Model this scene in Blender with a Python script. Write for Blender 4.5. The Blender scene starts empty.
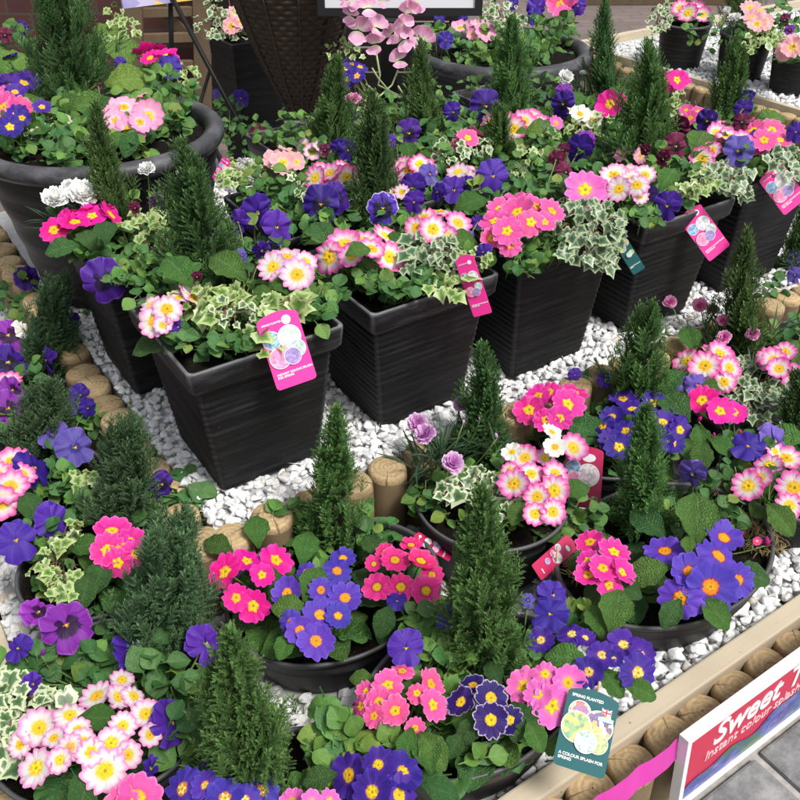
import bpy, bmesh, math, random
import numpy as np
from mathutils import Vector, Matrix, noise

random.seed(7); RNG = np.random.default_rng(7)
S = bpy.context.scene
COL = S.collection
R = math.radians

# ------------------------------------------------------------ camera, sky, sun, exposure
# axes: x runs along the front of the display, y goes back into it, z up; z = 0 is the gravel of the upper tier
CAM = Vector((-0.407, -1.208, 1.10))
HEAD = math.atan2(0.5563, 0.8310)            # heading, clockwise from +y
PITCH = R(35.6)
FOC = 872.0
cam = bpy.data.cameras.new('camera'); cam_o = bpy.data.objects.new('camera', cam); COL.objects.link(cam_o)
cam.sensor_width = 36; cam.lens = FOC * 36 / 800; cam.clip_start = 0.05; cam.clip_end = 200
cam_o.location = CAM; cam_o.rotation_euler = (math.pi / 2 - PITCH, 0, -HEAD)
S.camera = cam_o
W = bpy.data.worlds.new('World'); S.world = W; W.use_nodes = True
wn = W.node_tree.nodes; wn.clear()
sky = wn.new('ShaderNodeTexSky'); sky.sky_type = 'NISHITA'; sky.sun_disc = False
SUN_EL, SUN_AZ = R(58), R(165)               # azimuth clockwise from +y
sky.sun_elevation = SUN_EL; sky.sun_rotation = SUN_AZ; sky.dust_density = 3.0
hs = wn.new('ShaderNodeHueSaturation'); hs.inputs['Saturation'].default_value = 0.3
bg = wn.new('ShaderNodeBackground'); bg.inputs['Strength'].default_value = 0.115
wo = wn.new('ShaderNodeOutputWorld'); wl = W.node_tree.links
wl.new(sky.outputs[0], hs.inputs['Color']); wl.new(hs.outputs[0], bg.inputs['Color']); wl.new(bg.outputs[0], wo.inputs['Surface'])
sun = bpy.data.lights.new('sun', 'SUN'); sun.energy = 2.3; sun.angle = R(16); sun.color = (1, 0.97, 0.93)
sun_o = bpy.data.objects.new('sun', sun); COL.objects.link(sun_o)
sd = Vector((math.sin(SUN_AZ) * math.cos(SUN_EL), math.cos(SUN_AZ) * math.cos(SUN_EL), math.sin(SUN_EL)))
sun_o.rotation_euler = sd.to_track_quat('Z', 'Y').to_euler()
S.view_settings.view_transform = 'Standard'; S.view_settings.look = 'None'
S.view_settings.exposure = 0.62; S.view_settings.gamma = 1; S.view_settings.use_curve_mapping = False
S.render.engine = 'CYCLES'
S.cycles.max_bounces = 6; S.cycles.diffuse_bounces = 3; S.cycles.glossy_bounces = 2
S.cycles.transmission_bounces = 3; S.cycles.transparent_max_bounces = 4

# ------------------------------------------------------------ where a point of the photograph lies in the place
FWD = Vector((math.sin(HEAD) * math.cos(PITCH), math.cos(HEAD) * math.cos(PITCH), -math.sin(PITCH)))
RGT = Vector((math.cos(HEAD), -math.sin(HEAD), 0)); UPV = RGT.cross(FWD)
UP = Vector((0, 0, 1))
def ray(x, y): return FWD * FOC + RGT * (x - 400) - UPV * (y - 400)
def P(x, y, z):
    d = ray(x, y); return CAM + d * ((z - CAM.z) / d.z)
def Pv(x, y, v):
    d = ray(x, y); return CAM + d * ((v - CAM.y) / d.y)
def Ppl(x, y, o, n):
    d = ray(x, y); return CAM + d * ((Vector(o) - CAM).dot(n) / d.dot(n))
def px2m(p, px): return px * (Vector(p) - CAM).dot(FWD) / FOC
def tocam(p): return (CAM - Vector(p)).normalized()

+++

> What is expected
From the first line of the material down to the line containing "R = math.radians", inclusive, return each line exactly, skipping any picture.

> Written answer
Model this scene in Blender with a Python script. Write for Blender 4.5. The Blender scene starts empty.
import bpy, bmesh, math, random
import numpy as np
from mathutils import Vector, Matrix, noise

random.seed(7); RNG = np.random.default_rng(7)
S = bpy.context.scene
COL = S.collection
R = math.radians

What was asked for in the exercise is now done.